The EQ5 Pro is the backbone mount for intermediate and advanced observers. It's genuinely stable, carries 10kg comfortably, and improves with age — this mount will outlast three telescopes.

If you're impatient and hate star-hopping, the HEQ5 Pro GoTo variant is better. If you want the absolute lightest mount, the EQ3-2 or Star Adventurer 2i are lighter. If you want simplicity, buy a Dobsonian. But if you want the best all-rounder for the money, the EQ5 Pro is it.

Manual or Motorised?

The EQ5 Pro ships without motors. You use it manually — slow-motion controls track one axis while you manually nudge the other. This is normal for observing with narrow fields.

Alternatively, add a motor to the RA (right ascension) axis for £80–£150. This lets the mount track automatically while you control declination manually. Most users find a single RA motor is enough — you only need Dec control when chasing objects at high magnification.

Many observers buy the base unit, use it manually for a year, then add motors later if they decide they want them. This is a perfectly valid approach — the EQ5 Pro is excellent both ways.

What Scopes Work Well?

Refractors 100–150mm

A 150mm refractor at 7kg is near-perfect. Excellent choice for planetary observation and deep-sky.

Newtonians 150–200mm

A 150mm or 200mm reflector (tubes only, 5–8kg) mounted on the EQ5 Pro is a formidable combination. Stable enough for high magnification.

Shorter Refractors + Cameras

A 90mm refractor + camera = ~5kg total. Perfect for dedicated planetary imaging.

Mixed Observing

One observer rotates between visual observing and imaging without changing mounts. Versatility.

The EQ5 Pro can technically handle 10kg, but the sweeter range is 5–8kg. Beyond 10kg, tracking becomes noticeably worse.

What the Community Says

The true workhorse.

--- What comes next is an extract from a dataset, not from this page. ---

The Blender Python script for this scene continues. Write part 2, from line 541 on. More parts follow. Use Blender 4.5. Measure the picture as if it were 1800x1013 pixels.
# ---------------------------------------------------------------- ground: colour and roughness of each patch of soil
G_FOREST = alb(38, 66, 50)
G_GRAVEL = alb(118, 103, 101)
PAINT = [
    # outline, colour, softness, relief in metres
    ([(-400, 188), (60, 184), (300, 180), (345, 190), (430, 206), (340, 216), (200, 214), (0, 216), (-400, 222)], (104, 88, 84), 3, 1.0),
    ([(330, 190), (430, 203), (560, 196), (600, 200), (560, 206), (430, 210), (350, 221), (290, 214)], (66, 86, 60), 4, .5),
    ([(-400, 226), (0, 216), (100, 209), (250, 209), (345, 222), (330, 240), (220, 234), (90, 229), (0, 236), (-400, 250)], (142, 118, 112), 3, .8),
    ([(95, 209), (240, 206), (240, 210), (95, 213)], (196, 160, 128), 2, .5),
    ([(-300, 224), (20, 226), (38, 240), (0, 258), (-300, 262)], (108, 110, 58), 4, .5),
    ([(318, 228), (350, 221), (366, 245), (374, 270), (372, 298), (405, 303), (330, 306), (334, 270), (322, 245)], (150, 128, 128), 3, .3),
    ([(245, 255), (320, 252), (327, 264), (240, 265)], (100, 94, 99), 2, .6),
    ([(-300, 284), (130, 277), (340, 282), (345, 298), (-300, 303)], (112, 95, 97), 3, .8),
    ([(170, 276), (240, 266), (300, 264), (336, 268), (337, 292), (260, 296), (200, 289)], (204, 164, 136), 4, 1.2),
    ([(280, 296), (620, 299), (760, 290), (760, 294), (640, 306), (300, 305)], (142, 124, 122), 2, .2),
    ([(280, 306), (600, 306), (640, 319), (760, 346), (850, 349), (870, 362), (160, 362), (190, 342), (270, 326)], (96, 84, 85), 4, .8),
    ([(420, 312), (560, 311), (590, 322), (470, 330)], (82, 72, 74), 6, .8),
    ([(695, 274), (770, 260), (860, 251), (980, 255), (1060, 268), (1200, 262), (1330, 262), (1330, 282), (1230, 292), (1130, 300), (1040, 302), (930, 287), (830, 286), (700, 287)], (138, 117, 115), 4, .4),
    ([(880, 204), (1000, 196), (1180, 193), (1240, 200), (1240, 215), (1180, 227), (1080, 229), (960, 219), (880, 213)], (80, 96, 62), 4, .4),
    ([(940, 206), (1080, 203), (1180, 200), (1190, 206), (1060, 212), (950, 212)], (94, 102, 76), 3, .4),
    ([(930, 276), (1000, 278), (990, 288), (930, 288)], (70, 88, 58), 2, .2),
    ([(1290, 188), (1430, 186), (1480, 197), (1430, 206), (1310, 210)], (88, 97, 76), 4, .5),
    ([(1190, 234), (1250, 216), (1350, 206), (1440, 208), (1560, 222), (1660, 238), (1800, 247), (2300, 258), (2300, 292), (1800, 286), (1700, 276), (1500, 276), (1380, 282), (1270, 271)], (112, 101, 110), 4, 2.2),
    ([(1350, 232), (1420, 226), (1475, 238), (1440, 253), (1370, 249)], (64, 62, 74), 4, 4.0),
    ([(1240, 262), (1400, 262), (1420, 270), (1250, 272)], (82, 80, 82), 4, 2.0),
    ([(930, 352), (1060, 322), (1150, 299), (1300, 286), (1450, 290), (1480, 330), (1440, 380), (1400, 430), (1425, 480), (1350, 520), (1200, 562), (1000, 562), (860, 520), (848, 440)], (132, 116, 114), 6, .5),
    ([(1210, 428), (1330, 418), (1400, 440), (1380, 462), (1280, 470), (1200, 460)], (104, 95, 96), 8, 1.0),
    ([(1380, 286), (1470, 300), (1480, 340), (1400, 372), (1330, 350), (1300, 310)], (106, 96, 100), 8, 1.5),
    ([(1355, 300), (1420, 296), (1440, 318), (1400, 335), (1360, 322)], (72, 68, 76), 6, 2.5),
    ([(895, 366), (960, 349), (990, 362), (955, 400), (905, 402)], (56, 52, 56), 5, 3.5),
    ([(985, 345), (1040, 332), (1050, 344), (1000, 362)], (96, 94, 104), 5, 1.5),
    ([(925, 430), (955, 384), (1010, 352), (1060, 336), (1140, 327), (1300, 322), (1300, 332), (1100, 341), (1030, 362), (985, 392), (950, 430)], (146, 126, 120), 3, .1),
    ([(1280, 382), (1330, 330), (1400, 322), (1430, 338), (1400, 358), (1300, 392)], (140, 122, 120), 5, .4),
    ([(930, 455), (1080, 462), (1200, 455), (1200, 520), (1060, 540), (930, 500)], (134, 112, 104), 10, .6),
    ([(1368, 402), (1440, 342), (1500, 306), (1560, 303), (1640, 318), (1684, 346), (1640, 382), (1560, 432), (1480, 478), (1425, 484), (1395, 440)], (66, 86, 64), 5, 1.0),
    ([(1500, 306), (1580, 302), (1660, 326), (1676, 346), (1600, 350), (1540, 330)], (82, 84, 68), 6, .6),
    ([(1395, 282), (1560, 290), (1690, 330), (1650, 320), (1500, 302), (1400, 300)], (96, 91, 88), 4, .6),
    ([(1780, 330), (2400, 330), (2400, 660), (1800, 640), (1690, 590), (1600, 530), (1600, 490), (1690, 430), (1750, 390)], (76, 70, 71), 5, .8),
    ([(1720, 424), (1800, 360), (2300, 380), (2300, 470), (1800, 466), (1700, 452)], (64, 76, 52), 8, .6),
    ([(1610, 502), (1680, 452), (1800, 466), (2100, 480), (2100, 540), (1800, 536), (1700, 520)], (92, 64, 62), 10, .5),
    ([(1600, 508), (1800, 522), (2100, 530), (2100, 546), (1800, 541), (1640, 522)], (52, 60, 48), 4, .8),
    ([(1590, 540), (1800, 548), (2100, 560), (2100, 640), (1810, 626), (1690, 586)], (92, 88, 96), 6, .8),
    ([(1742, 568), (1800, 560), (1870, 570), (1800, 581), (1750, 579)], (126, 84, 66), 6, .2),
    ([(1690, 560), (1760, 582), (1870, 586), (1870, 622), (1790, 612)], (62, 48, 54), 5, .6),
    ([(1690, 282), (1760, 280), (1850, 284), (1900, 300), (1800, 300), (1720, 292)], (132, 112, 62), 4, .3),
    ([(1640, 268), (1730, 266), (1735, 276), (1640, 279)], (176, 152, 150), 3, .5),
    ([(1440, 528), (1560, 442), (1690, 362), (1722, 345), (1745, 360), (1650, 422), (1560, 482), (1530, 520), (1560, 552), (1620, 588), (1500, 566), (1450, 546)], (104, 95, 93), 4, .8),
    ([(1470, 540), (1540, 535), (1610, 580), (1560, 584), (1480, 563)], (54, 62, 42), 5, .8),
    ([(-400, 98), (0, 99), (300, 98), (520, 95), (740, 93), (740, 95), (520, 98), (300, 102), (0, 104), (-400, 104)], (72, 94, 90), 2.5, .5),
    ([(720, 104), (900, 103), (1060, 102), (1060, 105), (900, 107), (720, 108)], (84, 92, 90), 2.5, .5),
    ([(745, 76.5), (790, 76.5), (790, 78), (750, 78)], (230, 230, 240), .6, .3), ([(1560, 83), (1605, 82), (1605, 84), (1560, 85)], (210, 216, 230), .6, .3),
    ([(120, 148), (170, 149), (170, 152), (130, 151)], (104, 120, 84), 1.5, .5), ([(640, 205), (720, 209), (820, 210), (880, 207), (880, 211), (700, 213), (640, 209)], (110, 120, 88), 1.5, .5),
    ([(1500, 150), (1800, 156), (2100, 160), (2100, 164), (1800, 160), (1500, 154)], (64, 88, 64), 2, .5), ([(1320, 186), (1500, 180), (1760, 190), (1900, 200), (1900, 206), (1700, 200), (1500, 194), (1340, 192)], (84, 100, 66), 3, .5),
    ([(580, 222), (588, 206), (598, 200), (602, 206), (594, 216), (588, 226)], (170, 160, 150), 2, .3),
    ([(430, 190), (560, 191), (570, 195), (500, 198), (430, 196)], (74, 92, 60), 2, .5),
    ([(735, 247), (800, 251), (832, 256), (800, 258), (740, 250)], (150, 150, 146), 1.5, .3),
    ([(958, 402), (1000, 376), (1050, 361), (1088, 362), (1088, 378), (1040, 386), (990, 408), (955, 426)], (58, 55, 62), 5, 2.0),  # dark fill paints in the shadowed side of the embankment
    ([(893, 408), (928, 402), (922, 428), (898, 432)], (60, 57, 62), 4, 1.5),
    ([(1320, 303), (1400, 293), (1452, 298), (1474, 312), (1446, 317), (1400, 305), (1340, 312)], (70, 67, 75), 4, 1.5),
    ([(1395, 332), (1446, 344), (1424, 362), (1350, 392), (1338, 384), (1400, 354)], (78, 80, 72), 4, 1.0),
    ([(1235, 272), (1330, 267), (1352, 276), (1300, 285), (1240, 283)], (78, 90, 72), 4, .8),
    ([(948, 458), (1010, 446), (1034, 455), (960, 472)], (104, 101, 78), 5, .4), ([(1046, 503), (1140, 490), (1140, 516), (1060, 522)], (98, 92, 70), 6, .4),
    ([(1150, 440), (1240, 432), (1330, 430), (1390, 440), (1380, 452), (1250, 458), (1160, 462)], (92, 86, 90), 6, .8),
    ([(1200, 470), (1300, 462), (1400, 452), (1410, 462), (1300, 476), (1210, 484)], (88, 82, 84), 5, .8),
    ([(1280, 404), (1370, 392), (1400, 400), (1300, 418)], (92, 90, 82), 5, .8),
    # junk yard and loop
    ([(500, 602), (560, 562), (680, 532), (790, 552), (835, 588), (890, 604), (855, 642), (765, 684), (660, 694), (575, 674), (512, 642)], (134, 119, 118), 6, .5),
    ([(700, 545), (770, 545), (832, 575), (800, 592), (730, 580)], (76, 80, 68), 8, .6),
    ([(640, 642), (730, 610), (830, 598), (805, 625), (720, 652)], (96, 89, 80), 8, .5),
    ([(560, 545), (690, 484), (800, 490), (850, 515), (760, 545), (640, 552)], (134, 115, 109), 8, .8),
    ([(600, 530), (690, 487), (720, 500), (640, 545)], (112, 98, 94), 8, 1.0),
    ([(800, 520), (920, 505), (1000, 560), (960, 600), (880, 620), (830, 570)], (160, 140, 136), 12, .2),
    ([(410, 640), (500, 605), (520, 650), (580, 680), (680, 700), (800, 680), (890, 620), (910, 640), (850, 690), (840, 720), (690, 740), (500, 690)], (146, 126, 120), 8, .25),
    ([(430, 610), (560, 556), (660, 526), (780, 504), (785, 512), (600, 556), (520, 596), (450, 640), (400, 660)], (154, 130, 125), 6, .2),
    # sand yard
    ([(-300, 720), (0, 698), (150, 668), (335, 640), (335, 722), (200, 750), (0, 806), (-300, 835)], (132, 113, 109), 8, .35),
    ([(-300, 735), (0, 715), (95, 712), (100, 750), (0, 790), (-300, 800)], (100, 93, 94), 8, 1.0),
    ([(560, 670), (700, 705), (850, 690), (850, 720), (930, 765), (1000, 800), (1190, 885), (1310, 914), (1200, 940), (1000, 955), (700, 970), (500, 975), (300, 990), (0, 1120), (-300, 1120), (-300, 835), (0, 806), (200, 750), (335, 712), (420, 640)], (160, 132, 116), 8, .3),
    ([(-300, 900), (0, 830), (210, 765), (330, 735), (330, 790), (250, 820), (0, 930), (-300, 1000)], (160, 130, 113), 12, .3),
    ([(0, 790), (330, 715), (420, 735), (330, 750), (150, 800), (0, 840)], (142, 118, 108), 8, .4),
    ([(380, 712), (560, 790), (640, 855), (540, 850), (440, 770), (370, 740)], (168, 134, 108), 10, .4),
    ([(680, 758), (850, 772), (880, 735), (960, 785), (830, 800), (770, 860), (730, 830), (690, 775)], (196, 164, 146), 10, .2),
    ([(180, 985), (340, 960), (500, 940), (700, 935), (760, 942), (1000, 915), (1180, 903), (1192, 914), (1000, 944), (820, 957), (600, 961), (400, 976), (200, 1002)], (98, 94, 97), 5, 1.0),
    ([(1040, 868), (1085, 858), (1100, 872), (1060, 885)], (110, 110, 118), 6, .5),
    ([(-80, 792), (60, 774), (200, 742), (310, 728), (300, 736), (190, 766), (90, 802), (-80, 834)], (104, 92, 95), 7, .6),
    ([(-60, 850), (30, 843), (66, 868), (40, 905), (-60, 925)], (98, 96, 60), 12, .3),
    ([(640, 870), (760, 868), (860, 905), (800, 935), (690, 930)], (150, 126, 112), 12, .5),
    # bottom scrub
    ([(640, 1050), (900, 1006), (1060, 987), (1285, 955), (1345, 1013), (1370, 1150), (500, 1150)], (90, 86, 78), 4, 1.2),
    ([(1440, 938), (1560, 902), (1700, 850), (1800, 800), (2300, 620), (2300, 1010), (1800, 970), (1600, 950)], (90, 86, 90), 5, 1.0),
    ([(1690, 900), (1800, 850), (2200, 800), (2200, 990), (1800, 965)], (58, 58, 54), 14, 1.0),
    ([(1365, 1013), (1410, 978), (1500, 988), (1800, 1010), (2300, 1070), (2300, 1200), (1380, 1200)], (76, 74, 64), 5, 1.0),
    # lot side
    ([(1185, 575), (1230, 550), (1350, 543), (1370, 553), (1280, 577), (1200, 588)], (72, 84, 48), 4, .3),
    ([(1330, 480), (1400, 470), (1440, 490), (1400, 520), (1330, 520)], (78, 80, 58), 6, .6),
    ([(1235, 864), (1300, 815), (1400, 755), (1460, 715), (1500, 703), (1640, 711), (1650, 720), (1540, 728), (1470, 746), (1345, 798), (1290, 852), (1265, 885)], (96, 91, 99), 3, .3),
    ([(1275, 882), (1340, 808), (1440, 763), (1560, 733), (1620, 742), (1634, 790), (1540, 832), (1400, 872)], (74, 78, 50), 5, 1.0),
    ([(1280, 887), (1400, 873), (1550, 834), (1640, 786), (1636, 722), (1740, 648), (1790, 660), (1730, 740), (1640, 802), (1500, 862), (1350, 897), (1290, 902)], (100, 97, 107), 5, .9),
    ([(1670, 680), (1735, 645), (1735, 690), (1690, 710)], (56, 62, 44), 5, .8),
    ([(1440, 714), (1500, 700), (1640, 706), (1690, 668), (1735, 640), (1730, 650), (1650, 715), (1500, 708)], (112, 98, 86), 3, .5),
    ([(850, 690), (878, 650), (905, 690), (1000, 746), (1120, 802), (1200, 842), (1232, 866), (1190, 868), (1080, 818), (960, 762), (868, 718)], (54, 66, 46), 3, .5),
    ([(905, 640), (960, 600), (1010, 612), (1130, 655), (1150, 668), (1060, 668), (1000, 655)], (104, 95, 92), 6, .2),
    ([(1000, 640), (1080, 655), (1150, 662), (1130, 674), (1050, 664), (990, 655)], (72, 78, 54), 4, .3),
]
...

Stargazers Lounge threads consistently recommend the EQ5 Pro as the best mid-range equatorial mount. Users report decades of reliable use.

Stability is exceptional. After proper polar alignment and balancing, the EQ5 Pro is rock-solid. High-magnification planetary work shows zero vibration on sturdy tripods.

Build quality justifies the price. Steel worm drives, smooth slow-motion controls, and adjustable counterweights all feel professional-grade.

Easy to add motors later. Owners report a straightforward retrofit with no modifications needed. Motor kits are reasonably priced.

Polar alignment learning is worthwhile. Many users report understanding equatorial mounts deeply after mastering this mount, making them better observers.

Known Limitations & Tradeoffs

  • Requires a solid tripod. The EQ5 Pro's weight (12kg) means you need a sturdy professional-grade tripod. Cheap photography tripods will vibrate. Budget £150–£300 for a proper one.
  • Polar alignment is non-negotiable. You must do it every session. Takes 10 minutes initially, 2–3 minutes with practice. Some observers find this tedious.
  • Manual slow-motion is slower than motors. Continuous tracking requires patience. If you're impatient, buy motors (£80–£150) or choose a GoTo mount.
  • No GoTo database. Unlike the HEQ5 Pro, you manually locate every object using star charts or a finderscope.
  • Balancing matters. Poorly balanced scopes show tracking drift. Takes practice to get right, but it's not complex.
  • Not portable. At 12kg, the EQ5 Pro head is heavy. You won't carry it far. It's a "set and forget" mount for semi-permanent locations.

The Bottom Line

The EQ5 Pro is the mount that grows with you. Buy it as your first "serious" equatorial, use it manually, add motors in year two if you want them, and keep using it for the next decade. It's built to last and honestly priced.

If you're stepping up from a tabletop scope or small refractor, the EQ5 Pro removes the ceiling and opens doors. If you're happy with manual observing, it's perfect as-is. If you want computerised GoTo, the HEQ5 Pro is the upgrade path.